青木さやかさん(撮影/写真部・張溢文)
青木さやかさん(撮影/写真部・張溢文)

――生き方を変えたというのは?

 2年前、母がいよいよという時期になって、仲直りしようと思ったのもそうですし、人との向き合い方もそうです。よほどのことがない限り、人に対して反論はしません。「はい、わかりました」といって、全部聞きます。以前は仕事でも何でも、「でも、こうしたほうがいいんじゃないか」みたいな気持ちがあって、「でも、でも、でも」と言って、「でも」ということが口癖だったと思います。それを「はい、わかりました」に変えました。8割「でも」と言っていたのを、8割「はい、わかりました」に変えたイメージですね。

――なぜ反論することをやめたんですか?

 病気になったことで、見直せることは見直そうと思ったんです。簡単に言うと、自分がストレスに感じていることは何だろうと。一番大きいことは人間関係だったんです。人間関係を変えようと思ったときに、相手を変えることは大変に難しい。自分が変わろうと思いました。人間関係がよくないことはすごく辛いことじゃないですか。私にとっては大きなことだったので、そこを改善しようと思いました。

――ストレスが病気につながる、ということですか?

 がんになって怖かったのは、病気そのものよりも、「またがんになるかもしれない」とか、そういう不安だったんです。不安は人生をおかしくしていくんです。だから、自分の不安要素を少しでもなくすことを毎日心がけています。「はい、わかりました」というのもその一つですね。そうしていてもがんになるかもしれませんが、そうした不安から病気をつくっていくんじゃないかなと思えてしまって。

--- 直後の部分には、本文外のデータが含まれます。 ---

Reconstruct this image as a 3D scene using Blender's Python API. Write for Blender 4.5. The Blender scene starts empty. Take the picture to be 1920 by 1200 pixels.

――昔の尖っていたイメージからはだいぶ変わりましたね。

 そうですね。だいぶ違うと思います。楽して変わるというのは私にはできない。30度変えても、100度変えても私は楽にならなかったので、180度変えることをやっています。でもそれが私の心にとって一番楽になる方法だと思っています。尖っていたのは、私が弱かったんだと思います。弱いから、わかってほしいということで、「でも、でも」って言っていたんでしょう。でもそれは決して強さではなくて、今の方がよっぽど強いと思う。それは相手から受け入れてもらえているからです。徐々に強くなっていけているという感じがします。